In the past 10 years, these networks in the human cerebral cortex have been linked to social behavior. They coordinate the unconscious, hidden dance of personal space, computing a margin of safety and nuancing our movements and reactions to others. The mechanism works so smoothly that we don’t usually notice it. Just like ants instinctively feel each other with their antennae to communicate and maintain the larger social order, so we rub personal buffer zones and exchange information at a deep, unconscious level.
To someone like myself, a nerd who has spent decades studying personal space, I can’t help noticing a recent, radical change. As social life migrates online, the old social scaffold of physical space around a human body becomes less relevant. Twitter, Facebook, and texting are lifted out of the face-to-face, spatial framework. Instead, we interact as formless entities, bundles of information in a domain with no Euclidean distance metric. Not all online interactions lose their spatial scaffold—immersive video games maintain a sense of space and distance—but many people now spend an appreciable part of the day in a cyberspace with no real, face-to-face interactions. The human social dance is being restructured at a fundamental level.
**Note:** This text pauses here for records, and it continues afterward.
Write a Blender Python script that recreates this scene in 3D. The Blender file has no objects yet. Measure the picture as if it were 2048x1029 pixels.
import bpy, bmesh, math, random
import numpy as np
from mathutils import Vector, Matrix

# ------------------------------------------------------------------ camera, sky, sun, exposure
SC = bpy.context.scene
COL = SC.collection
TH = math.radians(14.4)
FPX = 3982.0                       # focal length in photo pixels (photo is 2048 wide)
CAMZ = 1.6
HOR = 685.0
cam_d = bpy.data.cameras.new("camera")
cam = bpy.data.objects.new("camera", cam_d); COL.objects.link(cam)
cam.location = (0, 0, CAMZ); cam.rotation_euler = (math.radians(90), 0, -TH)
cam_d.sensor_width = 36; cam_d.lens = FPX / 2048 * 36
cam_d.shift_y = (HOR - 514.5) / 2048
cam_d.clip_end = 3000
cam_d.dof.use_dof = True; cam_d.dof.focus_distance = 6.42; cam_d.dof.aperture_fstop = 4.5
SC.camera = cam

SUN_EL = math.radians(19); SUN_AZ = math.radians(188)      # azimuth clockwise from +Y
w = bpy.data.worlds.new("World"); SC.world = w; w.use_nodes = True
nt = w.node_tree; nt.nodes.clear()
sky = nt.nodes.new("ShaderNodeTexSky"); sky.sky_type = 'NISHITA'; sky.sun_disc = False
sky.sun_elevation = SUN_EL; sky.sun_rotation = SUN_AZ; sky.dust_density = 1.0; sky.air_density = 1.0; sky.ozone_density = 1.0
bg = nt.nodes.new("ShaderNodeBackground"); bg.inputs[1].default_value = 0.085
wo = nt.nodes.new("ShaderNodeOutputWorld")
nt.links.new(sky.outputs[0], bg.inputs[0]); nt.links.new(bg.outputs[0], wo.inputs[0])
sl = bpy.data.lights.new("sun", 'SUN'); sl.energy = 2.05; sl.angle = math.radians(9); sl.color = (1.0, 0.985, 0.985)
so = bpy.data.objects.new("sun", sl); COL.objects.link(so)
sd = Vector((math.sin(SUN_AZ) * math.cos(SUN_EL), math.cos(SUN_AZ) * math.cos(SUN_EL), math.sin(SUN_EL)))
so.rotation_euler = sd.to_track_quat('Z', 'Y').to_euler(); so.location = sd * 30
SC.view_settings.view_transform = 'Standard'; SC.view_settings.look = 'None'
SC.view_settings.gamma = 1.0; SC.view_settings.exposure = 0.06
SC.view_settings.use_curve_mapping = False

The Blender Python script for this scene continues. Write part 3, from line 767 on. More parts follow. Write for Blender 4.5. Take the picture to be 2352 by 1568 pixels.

At first, I thought this development must be a disaster. Our social skills evolved over millions of years to piggyback off of personal space, and removing that scaffold could muck up our social development. We could lose the ability to connect at a deeper, instinctive level. The cyber-troll phenomenon, for example, is arguably social behavior deranged and disinhibited by the removal of face-to-face, three-dimensional space. And the internet has certainly enabled a vast, dark world of cyberbullying, public shaming, cyber-stalking, and crime.